Их может быть не так много в обычном крестьянском обществе, но они всегда есть. Это те, кто, столкнувшись с несправедливостью или гонениями, не уступают смиренно силе или общественному положению, а выбирают путь сопротивления и нарушения закона. Следует помнить, что хотя сопротивление таким актам притеснения это типичное начало карьеры «благородного» разбойника, на каждого восставшего всегда найдутся десятки тех, кто приемлет эту несправедливость. Любой Панчо Вилья, который встает на защиту чести поруганной сестры, будет исключением в обществе, где феодалы и их свита делают с молодыми крестьянками то, что им заблагорассудится. Эти люди утверждают свое право на уважение со стороны любого постороннего, включая и крестьян, борясь за него с оружием в руках — и тем самым узурпируя социальную роль высших классов, которые, согласно классической средневековой системе рангов, обладали монополией па использование оружия. Они могут быть задирами, которые подчеркивают свою «опасность» развязностью, демонстрацией оружия, дубинок или палиц, хотя крестьяне не должны носить оружие, небрежной и щегольской одеждой и манерами, символизирующими «крутость». В старой китайской деревне молодой холостяк (обычно знатоки Китая обозначали его выражением «деревенский забияка») носит свою косичку свободно, свернутой вокруг головы и шеи; туфли болтаются на пятках; штаны сидят кое-как, чтобы была видна дорогая подкладка. Говорят, что он часто провоцирует судью «из чистого удальства»{38}.

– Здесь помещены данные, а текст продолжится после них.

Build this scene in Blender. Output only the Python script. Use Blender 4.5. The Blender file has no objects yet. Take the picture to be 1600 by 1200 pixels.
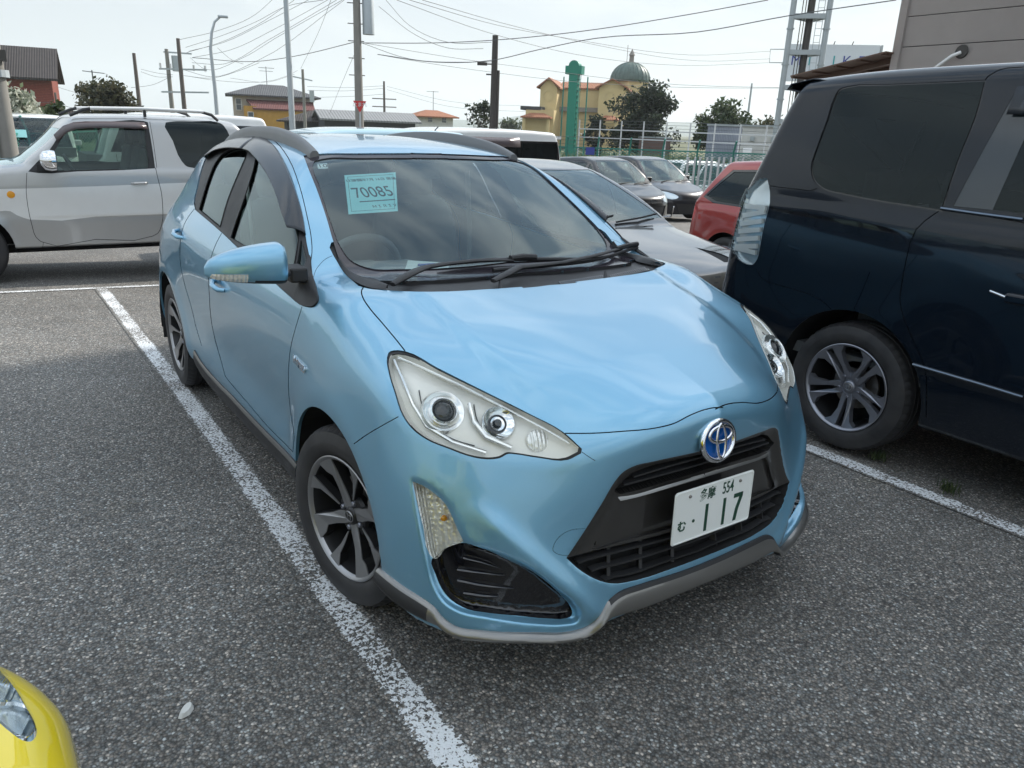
import numpy as np
import bpy, math, random

from mathutils import Vector, Matrix, Euler
# ================= camera, sky, sun, exposure =================
SC=bpy.context.scene
SC.render.engine='CYCLES'
cam_d=bpy.data.cameras.new('camera');cam=bpy.data.objects.new('camera',cam_d);SC.collection.objects.link(cam);SC.camera=cam
_yaw,_pit,_rol=.6017,.3244,.0398
_fw=Vector((math.sin(_yaw)*math.cos(_pit),math.cos(_yaw)*math.cos(_pit),-math.sin(_pit)))
_r=Vector((math.cos(_yaw),-math.sin(_yaw),0));_u=_r.cross(_fw)
_r2=_r*math.cos(_rol)+_u*math.sin(_rol);_u2=-_r*math.sin(_rol)+_u*math.cos(_rol)
_m=Matrix(((_r2.x,_u2.x,-_fw.x,-1.6207),(_r2.y,_u2.y,-_fw.y,-2.1324),(_r2.z,_u2.z,-_fw.z,1.5346),(0,0,0,1)))
cam.matrix_world=_m;cam_d.sensor_width=36;cam_d.lens=1188.07/1600*36;cam_d.clip_end=20000;cam_d.clip_start=.05
SUN_EL=math.radians(36);SUN_AZ=math.atan2(1,.154)      # azimuth clockwise from +Y
sun_dir=Vector((math.sin(SUN_AZ)*math.cos(SUN_EL),math.cos(SUN_AZ)*math.cos(SUN_EL),math.sin(SUN_EL)))
W=bpy.data.worlds.new('World');SC.world=W;W.use_nodes=True
_n=W.node_tree.nodes;_l=W.node_tree.links;_n.clear()
_sky=_n.new('ShaderNodeTexSky');_sky.sky_type='NISHITA';_sky.sun_disc=False;_sky.sun_elevation=SUN_EL;_sky.sun_rotation=SUN_AZ
_sky.altitude=50;_sky.air_density=1.3;_sky.dust_density=1.2;_sky.ozone_density=1.5
_tc=_n.new('ShaderNodeTexCoord');_mp=_n.new('ShaderNodeMapping');_mp.inputs['Scale'].default_value=(1,1,3.2)
_nz=_n.new('ShaderNodeTexNoise');_nz.inputs['Scale'].default_value=1.7;_nz.inputs['Detail'].default_value=5;_nz.inputs['Roughness'].default_value=.5
_cr=_n.new('ShaderNodeValToRGB');_cr.color_ramp.elements[0].position=.35;_cr.color_ramp.elements[1].position=.68
_cr.color_ramp.elements[0].color=(.66,.66,.66,1);_cr.color_ramp.elements[1].color=(.93,.93,.93,1)
_hz=_n.new('ShaderNodeRGB');_hz.outputs[0].default_value=(7.7,8.15,8.45,1)     # thin high haze veil in the sky's own units
_mx=_n.new('ShaderNodeMix');_mx.data_type='RGBA'
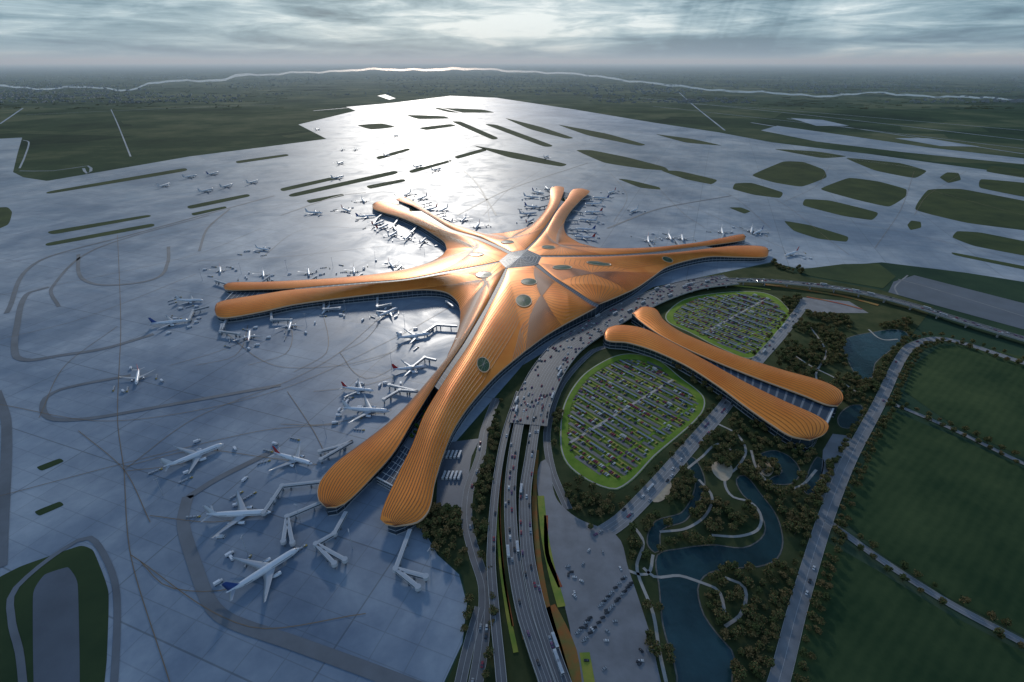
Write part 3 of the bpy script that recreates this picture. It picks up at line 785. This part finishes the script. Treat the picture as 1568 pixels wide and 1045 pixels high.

Костюм мексиканских погонщиков скота — vaqueros, — который стал классическим ковбойским костюмом из вестернов и более или менее похожие на него стили gauchos и llaneros южноамериканских равнин, bétyars[18] венгерских степей, majos и flamencos[19]в Испании, — это все примеры сходной символики непокорности в западном мире. Этот символизм, вероятно, достигает своего самого изысканного выражения в костюме балканского гайдука (или клефта), украшенного золотыми и стальными фестонами. Потому что, как во всех традициональных и медленно меняющихся обществах, даже свободная группа бедняков нонконформистов формализуется и распознается по внешним признакам. Внешний облик деревенского «хулигана» — это код, который считывается как: «Этот человек не укрощен».